PROBLEM TO WORK ON: Scan the lines below for the string "Python" and copy every one that has it.

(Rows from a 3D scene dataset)
-=-=-=-=-

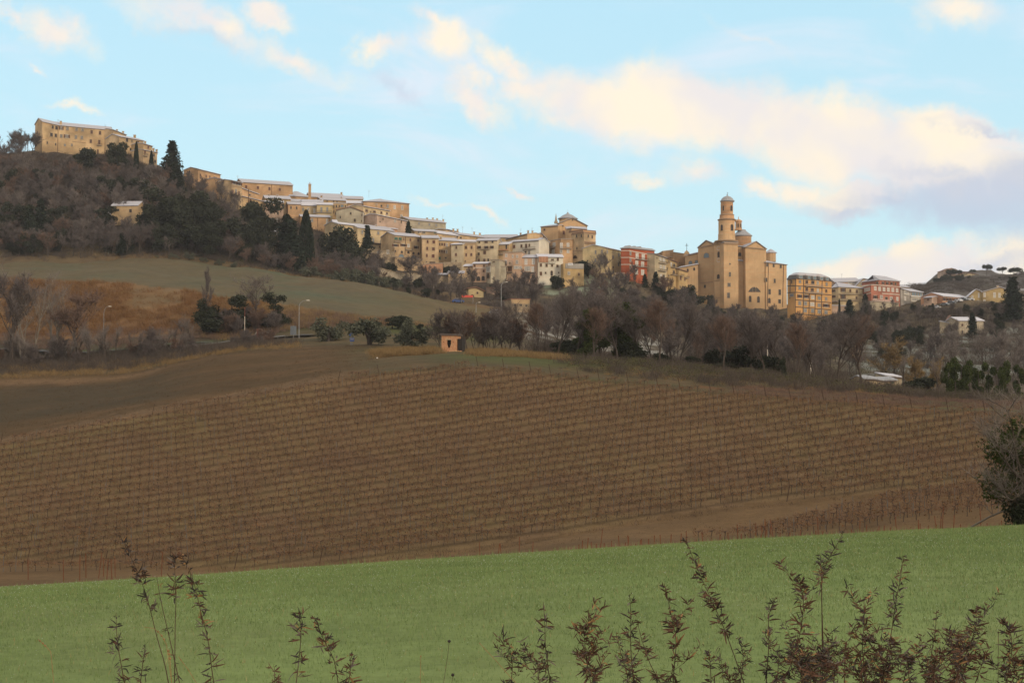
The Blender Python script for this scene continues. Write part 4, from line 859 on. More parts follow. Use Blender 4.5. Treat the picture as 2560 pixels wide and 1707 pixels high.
dT = 645.5; kT = dT / FP / 4.9; cT = P3(1640 + 866 / 4.9, 600, dT + 1)
def lath(name, prof, mat, cx, dd, sm_=False, n=30):
    m = MB(); k = dd / FP / 4.9; c = P3(1640 + cx / 4.9, 600, dd); m.lathe(c, [(r * k, zl(y, dd)) for r, y in prof], n)
    o = m.part(name, M[mat], cw, sm_); return c, k
c, k = lath('bell_tower', [(112, 690), (112, 642), (106, 640), (104, 575), (106, 572), (104, 568), (101, 562), (100, 400)], 'church', 866, dT)
lath('cornice', [(100, 404), (112, 396), (114, 388), (96, 380)], 'cornice', 868, dT)
lath('cornice', [(125, 672), (145, 662), (145, 650), (110, 640)], 'cornice', 860, dT)
lath('bell_tower', [(92, 384), (88, 345), (86, 335), (80, 330), (76, 325), (76, 172)], 'tower', 870, dT)
lath('cornice', [(86, 340), (92, 334), (86, 328), (78, 324)], 'cornice', 870, dT)
lath('dome', [(76, 178), (90, 166), (90, 160), (78, 150), (66, 130), (45, 112), (20, 101), (6, 97), (5, 85), (9, 80), (5, 76)], 'lead', 876, dT)
m = MB(); q = P3(1640 + 877 / 4.9, 470 + 80 / 4.9, dT); m.tube([q, q + UP * 1.0], [.08, .06], 4); m.box(q + UP * .75, (.35, 0, 0), (0, .05, 0), (0, 0, .05)); m.part('cross', M['rail'], cw)
def cylwin(cx, dd, rpx, items):
    k = dd / FP / 4.9; c = P3(1640 + cx / 4.9, 600, dd); r = rpx * k
    for x, y, w, h in items:
        o = (x - cx) * k; a = math.asin(max(-.95, min(.95, o / r))); n = Vector((math.sin(a), -math.cos(a), 0)); t = Vector((math.cos(a), math.sin(a), 0))
        window(cw, Vector((c.x, c.y, 0)) + n * (r + .02) + UP * zl(y, dd - r), n, t, w * k / max(.4, math.cos(a)), h * k, 'a')
cylwin(866, dT, 100, [(797, 482, 22, 72), (918, 482, 30, 76)])
cylwin(870, dT, 76, [(820, 245, 14, 62), (916, 245, 24, 66)])
dD = 664
lath('drum', [(108, 720), (108, 592)], 'tower', 1060, dD); lath('drum_roof', [(108, 600), (124, 592), (124, 584), (108, 572), (70, 545), (45, 520), (44, 512)], 'lead', 1055, dD)
lath('lantern', [(46, 520), (46, 505), (40, 500), (38, 420), (46, 412), (46, 405), (34, 395), (18, 386), (4, 382), (3, 350)], 'tower', 1012, dD - 1, n=8)
cylwin(1012, dD - 1, 38, [(1003, 457, 12, 42), (1033, 460, 10, 42)])
lath('drum', [(62, 905), (62, 790)], 'church', 1405, 655, n=10); lath('drum_roof', [(62, 802), (76, 800), (76, 792), (50, 775), (8, 748)], 'snow', 1405, 655, n=10)
# orange apartment block
b = B(8, 'apartment_block', 'orange apartment block with grey bands and a dark mansard roof beside the big church', HO, 602, [(185, 388), (320, 374), (908, 418)], 1110, 'orange', ('none', 0), D=13, ext=8, sideL=True, amax=70)
b.wins('390,418,32,46,g 385,525,36,44,g 383,655,40,50,o 385,770,42,60,g 490,660,48,50,o 480,775,46,56,g 475,888,48,56,g 598,675,48,50,w 590,787,56,48,w 595,895,48,56,g 705,687,44,48,g 703,802,44,52,g 703,907,48,56,g 825,460,28,52,g 818,570,30,50,b 817,700,32,54,g 815,808,60,50,o 815,920,48,54,g 500,425,40,50,b 598,432,50,50 680,440,30,50,p 500,542,40,60,b 590,555,46,56,b 680,562,30,60,w 258,420,14,56 258,640,60,40,g 730,1015,100,40,u')
b.balc(606, 500, 290, 26, 'slab', 'grsh').balc(602, 612, 290, 26, 'slab', 'grsh')
for a in ((320, 485, 905, 528), (320, 592, 902, 636), (320, 715, 900, 762), (320, 830, 892, 880), (320, 940, 885, 995), (186, 490, 320, 487), (186, 600, 320, 594)): b.strip(*a, h=.35, mat='band', proud=.1, name='floor_band')
for a in ((450, 385, 440, 960), (545, 615, 535, 970), (642, 620, 632, 985), (752, 405, 738, 990), (322, 376, 318, 990), (234, 386, 228, 700)): b.strip(*a, h=.35, mat='band', proud=.13, name='pillar')
e = [b.P[0], b.P[1], b.P[2], b.Bk[2], b.Bk[0]]; cen = sum(e, Vector()) / 5; mid1 = []; top = []
m = MB(); out_ = [cen + (p - cen) * 1.05 for p in e]; H1 = 118 / 6.533 / FP * 602
for p in out_: p.z = e[1].z
in_ = [cen + (p - cen) * .90 + UP * 0 for p in e]
for p in in_: p.z = e[1].z + 72 / 6.533 / FP * 602
rg = [cen + (p - cen) * .62 for p in e]
for p in rg: p.z = e[1].z + 118 / 6.533 / FP * 602
for i in range(5):
    j = (i + 1) % 5; m.poly([out_[i], out_[j], in_[j], in_[i]], 0); m.poly([in_[i], in_[j], rg[j], rg[i]], 1)
m.poly(rg, 1); m.poly(out_[::-1], 0); m.part('roof', [M['mansard'], M['snow2']], b.root)
f0 = (out_[1] + in_[1]) / 2; f1 = (out_[2] + in_[2]) / 2; nn = b.N[1]; tt = b.T[1]; L_ = (f1 - f0).length
for i, w_ in ((.09, 2.2), (.32, 1.8), (.48, 1.8), (.68, 2.0), (.84, 1.8)):
    q = f0 + (f1 - f0) * i + nn * .35; m = MB(); m.box(q, tt * w_ / 2, nn * .7, UP * .75, 0); m.box(q + nn * .71, tt * (w_ / 2 - .2), nn * .02, UP * .5, 1); m.part('dormer', [M['concrete'], M['bluew']], b.root)
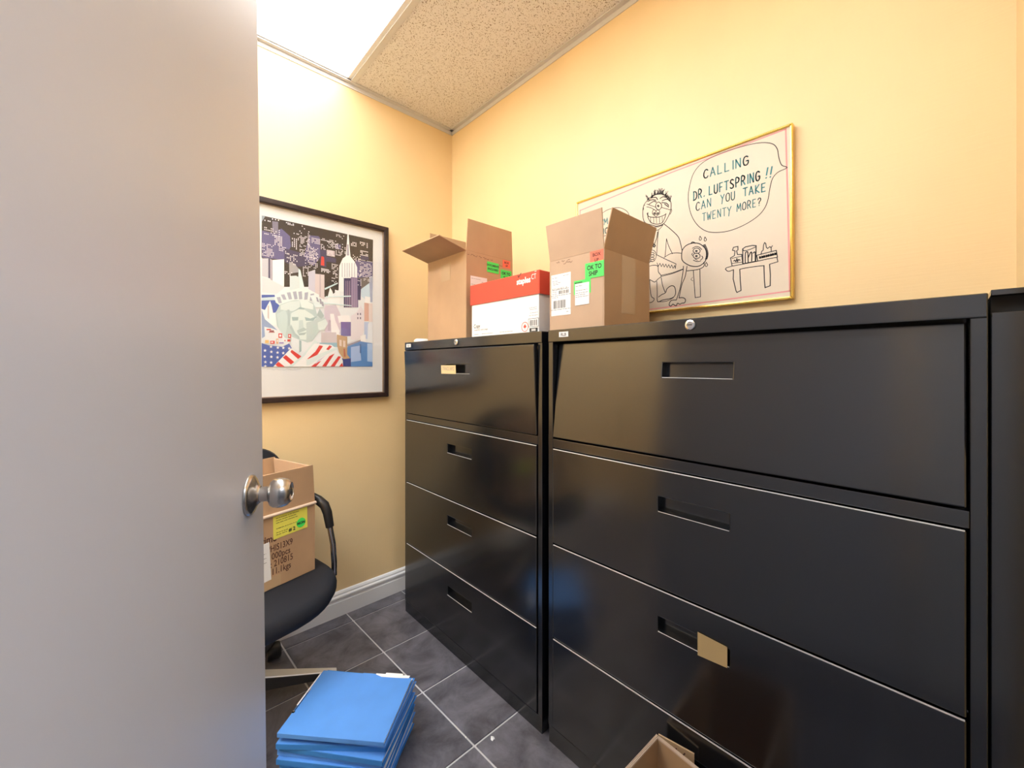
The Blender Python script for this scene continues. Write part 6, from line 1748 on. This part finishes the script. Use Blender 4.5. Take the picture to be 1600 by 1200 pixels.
# ------------------------------------------------------------ office chair with a carton on it
SEAT = .472
CX, CY, CR = .262, 1.625, 10
t = thing('office_chair', 'dark blue-black upholstered office chair on casters with chrome arm loops, behind the door', 'chair', (CX, CY, 0), R(CR))
Mc = WM[t.name]
def cushion(wd, dp, rings, n_exp=3.2, seg=48):
    """stack of superellipse rings (scale, z)"""
    b = MB(); vs = []; fs = []
    for sc, z in rings:
        for k in range(seg):
            a = 2*math.pi*k/seg; c_, s_ = math.cos(a), math.sin(a)
            vs.append((wd/2*sc*math.copysign(abs(c_)**(2/n_exp), c_), dp/2*sc*math.copysign(abs(s_)**(2/n_exp), s_), z))
    for i in range(len(rings)-1):
        for k in range(seg): k2 = (k+1) % seg; fs.append((i*seg+k, i*seg+k2, (i+1)*seg+k2, (i+1)*seg+k))
    fs.append(tuple(reversed(range(seg)))); fs.append(tuple((len(rings)-1)*seg+k for k in range(seg)))
    return vs, fs
vs, fs = cushion(.54, .50, [(.80, SEAT-.080), (.90, SEAT-.073), (.965, SEAT-.056), (.998, SEAT-.036), (1.0, SEAT-.026), (.985, SEAT-.012), (.955, SEAT-.003), (.90, SEAT), (.5, SEAT)])
vs = [(x, y, z-(.034*max(0, (-y-.12)/.13)**2 if y < -.12 else 0)) for x, y, z in vs]           # waterfall front edge
MB().add(vs, fs, Mc).build('seat', M_fabric, t, smooth=True)
vs, fs = cushion(.46, .46, [(.90, -.035), (.98, -.022), (1.0, 0), (.97, .018), (.88, .026), (.4, .028)], 3.6)
Mbk = Mc @ Matrix.Translation((.035, .270, .660)) @ Matrix.Rotation(R(82), 4, 'X')
MB().add(vs, fs, Mbk).build('backrest', M_fabric, t, smooth=True)
MB().tube([(.02, .10, .385), (.03, .29, .39), (.04, .318, .45), (.04, .312, .62)], .016, 12, Mc, flat=1.8).build('back_bracket', M_plastic, t, smooth=True)
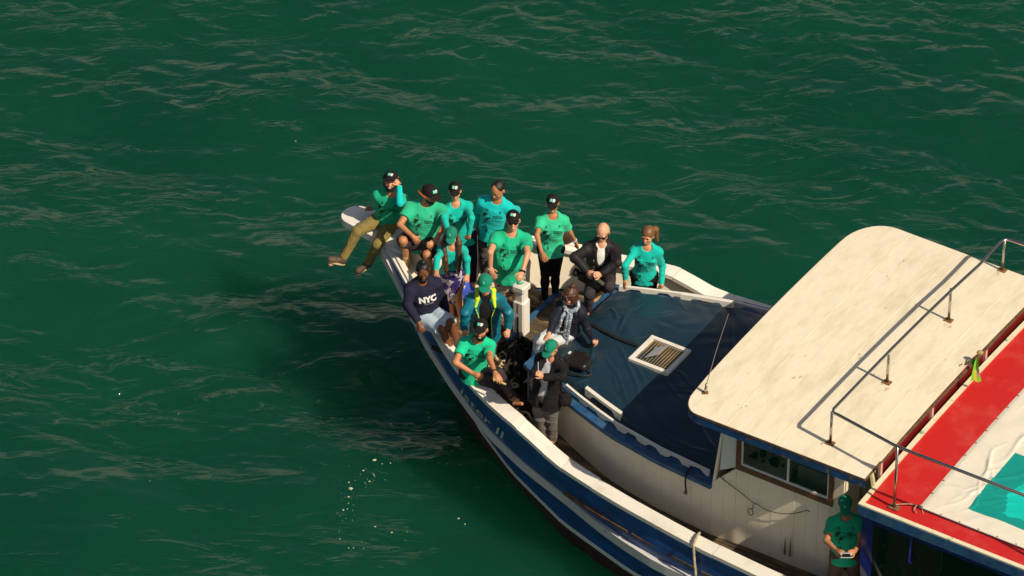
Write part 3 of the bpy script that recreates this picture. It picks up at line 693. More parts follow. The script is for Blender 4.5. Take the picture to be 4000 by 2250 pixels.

-=-=-=-=-

RESPONSE TO THE EXERCISE:
The Blender Python script for this scene continues. Write part 4, from line 859 on. More parts follow. Use Blender 4.5. Treat the picture as 2560 pixels wide and 1707 pixels high.
The Blender Python script for this scene continues. Write part 6, from line 1748 on. This part finishes the script. Use Blender 4.5. Take the picture to be 1600 by 1200 pixels.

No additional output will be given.